[BEGIN]
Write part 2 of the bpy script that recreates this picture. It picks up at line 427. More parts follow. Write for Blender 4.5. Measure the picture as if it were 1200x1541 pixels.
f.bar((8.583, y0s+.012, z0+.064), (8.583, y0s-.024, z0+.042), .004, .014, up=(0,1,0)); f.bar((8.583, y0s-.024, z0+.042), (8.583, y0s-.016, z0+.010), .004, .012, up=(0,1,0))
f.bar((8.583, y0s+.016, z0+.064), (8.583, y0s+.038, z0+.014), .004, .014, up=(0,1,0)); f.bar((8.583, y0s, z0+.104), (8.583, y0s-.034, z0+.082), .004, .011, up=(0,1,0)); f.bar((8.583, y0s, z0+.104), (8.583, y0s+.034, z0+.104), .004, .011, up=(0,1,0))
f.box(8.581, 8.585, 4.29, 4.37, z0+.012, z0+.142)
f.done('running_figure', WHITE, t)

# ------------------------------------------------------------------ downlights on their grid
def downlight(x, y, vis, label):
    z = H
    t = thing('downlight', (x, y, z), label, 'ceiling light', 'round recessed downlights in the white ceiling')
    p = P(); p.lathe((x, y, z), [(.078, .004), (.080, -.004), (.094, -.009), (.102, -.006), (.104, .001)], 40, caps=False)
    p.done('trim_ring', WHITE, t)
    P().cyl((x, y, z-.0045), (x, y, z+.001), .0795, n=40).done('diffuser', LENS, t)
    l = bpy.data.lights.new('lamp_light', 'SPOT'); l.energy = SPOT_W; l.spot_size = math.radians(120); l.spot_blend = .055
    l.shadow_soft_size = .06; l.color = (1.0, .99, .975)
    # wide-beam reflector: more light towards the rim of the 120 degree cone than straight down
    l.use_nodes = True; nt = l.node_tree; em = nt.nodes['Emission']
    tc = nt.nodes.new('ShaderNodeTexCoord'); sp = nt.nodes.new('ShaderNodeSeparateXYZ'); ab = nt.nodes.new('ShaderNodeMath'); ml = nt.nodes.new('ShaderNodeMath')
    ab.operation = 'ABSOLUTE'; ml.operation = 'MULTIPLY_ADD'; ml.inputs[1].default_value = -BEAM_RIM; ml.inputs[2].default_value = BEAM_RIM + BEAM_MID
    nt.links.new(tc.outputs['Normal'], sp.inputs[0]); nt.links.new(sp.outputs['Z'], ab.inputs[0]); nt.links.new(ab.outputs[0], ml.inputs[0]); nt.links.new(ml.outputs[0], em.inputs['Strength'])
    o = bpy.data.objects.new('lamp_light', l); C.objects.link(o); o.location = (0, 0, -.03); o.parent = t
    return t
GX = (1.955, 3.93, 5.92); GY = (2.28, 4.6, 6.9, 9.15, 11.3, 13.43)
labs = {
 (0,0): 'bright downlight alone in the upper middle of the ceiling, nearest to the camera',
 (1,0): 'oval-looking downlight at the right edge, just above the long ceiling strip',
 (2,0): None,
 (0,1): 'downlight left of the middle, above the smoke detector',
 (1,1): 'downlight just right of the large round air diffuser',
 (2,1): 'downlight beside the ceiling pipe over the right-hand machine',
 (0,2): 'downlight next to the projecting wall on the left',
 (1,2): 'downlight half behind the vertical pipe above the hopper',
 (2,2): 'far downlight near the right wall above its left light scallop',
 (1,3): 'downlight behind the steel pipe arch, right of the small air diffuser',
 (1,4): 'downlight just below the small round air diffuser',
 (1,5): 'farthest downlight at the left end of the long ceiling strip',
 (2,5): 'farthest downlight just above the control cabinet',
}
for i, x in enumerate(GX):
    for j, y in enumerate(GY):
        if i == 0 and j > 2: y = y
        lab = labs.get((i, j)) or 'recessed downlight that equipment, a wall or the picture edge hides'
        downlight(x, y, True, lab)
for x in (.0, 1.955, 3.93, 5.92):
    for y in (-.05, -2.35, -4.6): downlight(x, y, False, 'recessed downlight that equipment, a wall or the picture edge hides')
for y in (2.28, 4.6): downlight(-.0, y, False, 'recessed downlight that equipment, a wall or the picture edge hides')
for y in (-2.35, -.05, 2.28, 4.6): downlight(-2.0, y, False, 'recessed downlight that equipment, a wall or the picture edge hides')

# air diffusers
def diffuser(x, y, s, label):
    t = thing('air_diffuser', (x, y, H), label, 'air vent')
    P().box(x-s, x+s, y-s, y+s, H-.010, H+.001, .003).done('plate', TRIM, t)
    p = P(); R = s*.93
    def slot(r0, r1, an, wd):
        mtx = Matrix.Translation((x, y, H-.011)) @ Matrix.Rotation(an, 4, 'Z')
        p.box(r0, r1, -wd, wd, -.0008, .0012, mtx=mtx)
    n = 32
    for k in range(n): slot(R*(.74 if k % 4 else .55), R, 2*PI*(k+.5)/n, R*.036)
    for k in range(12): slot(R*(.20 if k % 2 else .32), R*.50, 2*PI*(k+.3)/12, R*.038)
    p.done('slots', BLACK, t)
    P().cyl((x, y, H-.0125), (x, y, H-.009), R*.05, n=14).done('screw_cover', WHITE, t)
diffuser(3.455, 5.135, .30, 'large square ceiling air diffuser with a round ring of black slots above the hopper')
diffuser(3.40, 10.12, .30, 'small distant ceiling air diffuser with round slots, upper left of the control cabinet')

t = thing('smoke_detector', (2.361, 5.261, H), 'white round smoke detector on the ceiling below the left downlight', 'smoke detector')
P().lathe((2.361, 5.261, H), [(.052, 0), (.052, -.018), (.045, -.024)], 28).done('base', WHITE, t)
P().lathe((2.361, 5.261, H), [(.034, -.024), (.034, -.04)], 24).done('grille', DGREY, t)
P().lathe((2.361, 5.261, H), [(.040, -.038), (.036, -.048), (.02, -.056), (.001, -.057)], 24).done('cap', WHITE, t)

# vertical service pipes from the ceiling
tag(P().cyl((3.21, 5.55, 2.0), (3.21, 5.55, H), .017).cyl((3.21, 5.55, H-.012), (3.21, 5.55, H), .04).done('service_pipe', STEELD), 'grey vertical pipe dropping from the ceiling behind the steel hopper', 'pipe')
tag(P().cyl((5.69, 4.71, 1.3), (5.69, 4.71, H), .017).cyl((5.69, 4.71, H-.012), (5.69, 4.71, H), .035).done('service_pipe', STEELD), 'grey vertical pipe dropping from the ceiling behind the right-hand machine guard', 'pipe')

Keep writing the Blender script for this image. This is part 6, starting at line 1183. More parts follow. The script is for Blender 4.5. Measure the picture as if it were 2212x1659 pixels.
[END]
* [Given problem] Your task is to retype all of the records exactly.

* [Solved exercise]
Write part 2 of the bpy script that recreates this picture. It picks up at line 427. More parts follow. Write for Blender 4.5. Measure the picture as if it were 1200x1541 pixels.
f.bar((8.583, y0s+.012, z0+.064), (8.583, y0s-.024, z0+.042), .004, .014, up=(0,1,0)); f.bar((8.583, y0s-.024, z0+.042), (8.583, y0s-.016, z0+.010), .004, .012, up=(0,1,0))
f.bar((8.583, y0s+.016, z0+.064), (8.583, y0s+.038, z0+.014), .004, .014, up=(0,1,0)); f.bar((8.583, y0s, z0+.104), (8.583, y0s-.034, z0+.082), .004, .011, up=(0,1,0)); f.bar((8.583, y0s, z0+.104), (8.583, y0s+.034, z0+.104), .004, .011, up=(0,1,0))
f.box(8.581, 8.585, 4.29, 4.37, z0+.012, z0+.142)
f.done('running_figure', WHITE, t)

# ------------------------------------------------------------------ downlights on their grid
def downlight(x, y, vis, label):
    z = H
    t = thing('downlight', (x, y, z), label, 'ceiling light', 'round recessed downlights in the white ceiling')
    p = P(); p.lathe((x, y, z), [(.078, .004), (.080, -.004), (.094, -.009), (.102, -.006), (.104, .001)], 40, caps=False)
    p.done('trim_ring', WHITE, t)
    P().cyl((x, y, z-.0045), (x, y, z+.001), .0795, n=40).done('diffuser', LENS, t)
    l = bpy.data.lights.new('lamp_light', 'SPOT'); l.energy = SPOT_W; l.spot_size = math.radians(120); l.spot_blend = .055
    l.shadow_soft_size = .06; l.color = (1.0, .99, .975)
    # wide-beam reflector: more light towards the rim of the 120 degree cone than straight down
    l.use_nodes = True; nt = l.node_tree; em = nt.nodes['Emission']
    tc = nt.nodes.new('ShaderNodeTexCoord'); sp = nt.nodes.new('ShaderNodeSeparateXYZ'); ab = nt.nodes.new('ShaderNodeMath'); ml = nt.nodes.new('ShaderNodeMath')
    ab.operation = 'ABSOLUTE'; ml.operation = 'MULTIPLY_ADD'; ml.inputs[1].default_value = -BEAM_RIM; ml.inputs[2].default_value = BEAM_RIM + BEAM_MID
    nt.links.new(tc.outputs['Normal'], sp.inputs[0]); nt.links.new(sp.outputs['Z'], ab.inputs[0]); nt.links.new(ab.outputs[0], ml.inputs[0]); nt.links.new(ml.outputs[0], em.inputs['Strength'])
    o = bpy.data.objects.new('lamp_light', l); C.objects.link(o); o.location = (0, 0, -.03); o.parent = t
    return t
GX = (1.955, 3.93, 5.92); GY = (2.28, 4.6, 6.9, 9.15, 11.3, 13.43)
labs = {
 (0,0): 'bright downlight alone in the upper middle of the ceiling, nearest to the camera',
 (1,0): 'oval-looking downlight at the right edge, just above the long ceiling strip',
 (2,0): None,
 (0,1): 'downlight left of the middle, above the smoke detector',
 (1,1): 'downlight just right of the large round air diffuser',
 (2,1): 'downlight beside the ceiling pipe over the right-hand machine',
 (0,2): 'downlight next to the projecting wall on the left',
 (1,2): 'downlight half behind the vertical pipe above the hopper',
 (2,2): 'far downlight near the right wall above its left light scallop',
 (1,3): 'downlight behind the steel pipe arch, right of the small air diffuser',
 (1,4): 'downlight just below the small round air diffuser',
 (1,5): 'farthest downlight at the left end of the long ceiling strip',
 (2,5): 'farthest downlight just above the control cabinet',
}
for i, x in enumerate(GX):
    for j, y in enumerate(GY):
        if i == 0 and j > 2: y = y
        lab = labs.get((i, j)) or 'recessed downlight that equipment, a wall or the picture edge hides'
        downlight(x, y, True, lab)
for x in (.0, 1.955, 3.93, 5.92):
    for y in (-.05, -2.35, -4.6): downlight(x, y, False, 'recessed downlight that equipment, a wall or the picture edge hides')
for y in (2.28, 4.6): downlight(-.0, y, False, 'recessed downlight that equipment, a wall or the picture edge hides')
for y in (-2.35, -.05, 2.28, 4.6): downlight(-2.0, y, False, 'recessed downlight that equipment, a wall or the picture edge hides')

# air diffusers
def diffuser(x, y, s, label):
    t = thing('air_diffuser', (x, y, H), label, 'air vent')
    P().box(x-s, x+s, y-s, y+s, H-.010, H+.001, .003).done('plate', TRIM, t)
    p = P(); R = s*.93
    def slot(r0, r1, an, wd):
        mtx = Matrix.Translation((x, y, H-.011)) @ Matrix.Rotation(an, 4, 'Z')
        p.box(r0, r1, -wd, wd, -.0008, .0012, mtx=mtx)
    n = 32
    for k in range(n): slot(R*(.74 if k % 4 else .55), R, 2*PI*(k+.5)/n, R*.036)
    for k in range(12): slot(R*(.20 if k % 2 else .32), R*.50, 2*PI*(k+.3)/12, R*.038)
    p.done('slots', BLACK, t)
    P().cyl((x, y, H-.0125), (x, y, H-.009), R*.05, n=14).done('screw_cover', WHITE, t)
diffuser(3.455, 5.135, .30, 'large square ceiling air diffuser with a round ring of black slots above the hopper')
diffuser(3.40, 10.12, .30, 'small distant ceiling air diffuser with round slots, upper left of the control cabinet')

t = thing('smoke_detector', (2.361, 5.261, H), 'white round smoke detector on the ceiling below the left downlight', 'smoke detector')
P().lathe((2.361, 5.261, H), [(.052, 0), (.052, -.018), (.045, -.024)], 28).done('base', WHITE, t)
P().lathe((2.361, 5.261, H), [(.034, -.024), (.034, -.04)], 24).done('grille', DGREY, t)
P().lathe((2.361, 5.261, H), [(.040, -.038), (.036, -.048), (.02, -.056), (.001, -.057)], 24).done('cap', WHITE, t)

# vertical service pipes from the ceiling
tag(P().cyl((3.21, 5.55, 2.0), (3.21, 5.55, H), .017).cyl((3.21, 5.55, H-.012), (3.21, 5.55, H), .04).done('service_pipe', STEELD), 'grey vertical pipe dropping from the ceiling behind the steel hopper', 'pipe')
tag(P().cyl((5.69, 4.71, 1.3), (5.69, 4.71, H), .017).cyl((5.69, 4.71, H-.012), (5.69, 4.71, H), .035).done('service_pipe', STEELD), 'grey vertical pipe dropping from the ceiling behind the right-hand machine guard', 'pipe')

Keep writing the Blender script for this image. This is part 6, starting at line 1183. More parts follow. The script is for Blender 4.5. Measure the picture as if it were 2212x1659 pixels.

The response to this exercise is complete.